« Après neuf mois de grève, la situation des salariés sans papiers de Gennevilliers toujours au point mort » – Le Parisien – 21 juillet 2022 – Par Olivier Bureau
En grève depuis novembre dernier, les 83 salariés de la société RSI manifestaient ce jeudi devant la Direction régionale de l’économie, à Nanterre. Malgré quelques avancées, ils ne sont toujours pas régularisés.
Ils ne comptent ni baisser les bras, ni desserrer les poings. Ce jeudi en début d’après-midi, quelques dizaines de salariés sans papiers se sont rendues devant les locaux de la Direction régionale de l’économie, de l’emploi, du travail et des solidarités (DRIEETS), à Nanterre (Hauts-de-Seine). Une manifestation sans grand espoir après neuf mois de grève, pour ceux de RSI, basée à Gennevilliers, du moins.
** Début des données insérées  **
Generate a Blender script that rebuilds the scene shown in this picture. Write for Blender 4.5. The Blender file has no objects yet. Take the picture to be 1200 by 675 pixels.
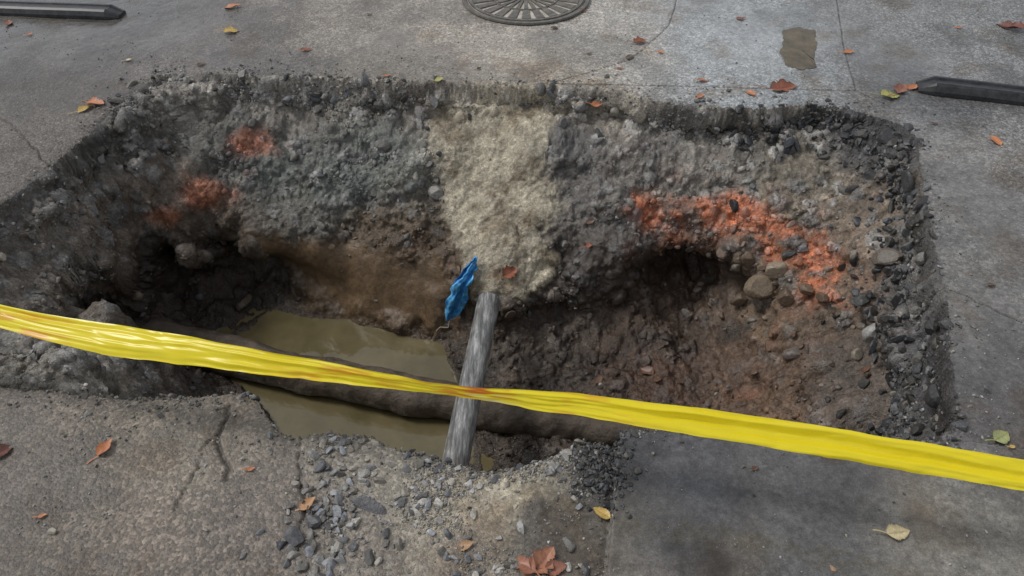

Ils étaient accompagnés par d’autres salariés dans la même situation qu’eux, ceux de Chronopost à Alfortville (Val-de-Marne) et ceux de DPD, au Coudray-Montceaux, en Essonne.
Depuis le 22 octobre dernier, les quelque 80 salariés sans papiers de la société d’intérim RSI ont cessé le travail avec un objectif qui n’a pas varié d’un iota : obtenir la régularisation de tous. Depuis novembre, ils occupent une tente fournie par la mairie et dressée devant la société RSI, à deux pas du pont de Gennevilliers. Ces neuf mois ont été jalonnés d’actions, de manifestations, d’avancées et d’autant de reculs. Le froid, la pluie, la canicule n’ont pas entamé leur détermination.
« La solidarité nous aide à tenir »
En décembre, RSI avait délivré un Cerfa, ce certificat prouvant le travail, document indispensable à toute procédure de régularisation, à 80 d’entre eux. Quatre mois plus tard, la préfecture évoquait 30 cas régularisables. Depuis… rien. « On est au bout du bout. Il ne nous reste rien à perdre. On sera régularisés mais quand ? On a travaillé sans papiers mais c’est terminé, assure Mahamadou, un des porte-parole du groupe. On veut travailler avec ! »
Dès le départ, les grévistes ont reçu le soutien inconditionnel de la municipalité, des élus de gauche du secteur et ont organisé leur mouvement grâce au collectif des sans-papiers de Vitry. La ville leur a fourni un barnum et des commodités. Leur tente et les braseros font presque partie du paysage. Elsa Faucillon et Denis Datcharry, respectivement députée et conseiller départemental PCF, ont été de chaque rassemblement et les ont représentés en préfecture.
« C’est sans fin »
Aujourd’hui pourtant, il s’agit bien de survie et de résistance, et plus d’un conflit classique. « On est fatigué mais on veut encore y croire, martèle Mahamadou. On mange sur place, on dort sur place. De toute façon tout notre argent a fondu ces derniers mois : certains ne pouvaient plus payer leur appartement. La solidarité nous aide à tenir. » Régulièrement, des habitants de Gennevilliers fournissent des vivres, des vêtements et des bouteilles d’eau, si précieuses en ces jours de fortes chaleurs.
Le collectif des sans-papiers est lui aussi un atout qui leur permet de durer. « Le collectif est organisé et puissant. Il a la capacité de tenir économiquement », reconnaît Christian Schweyer, son porte-parole. Chaque manifestation ou rassemblement de gauche est l’occasion de récolter des fonds. Des structures comme la CGT ou Solidaires ont également mis la main à la poche. « On a aussi pas mal de dons de particuliers, ajoute Christian. Lors de la dernière fête de Lutte Ouvrière, un couple a donné 400 euros ! »
Alors que la situation semble dans l’impasse avec la préfecture, Denis Datcharry a du mal à contenir sa colère. « Je suis furieux, gronde l’élu. C’est sans fin. On a eu plusieurs rendez-vous, on a dû fournir des tableaux, des fiches de paye et au final, rien n’avance. Quel est le but de l’État en refusant de régulariser ces salariés ? C’est révoltant. »
Contactée, la préfecture des Hauts-de-Seine n’avait pas donné suite à nos sollicitations ce jeudi à l’heure où nous publions ces lignes.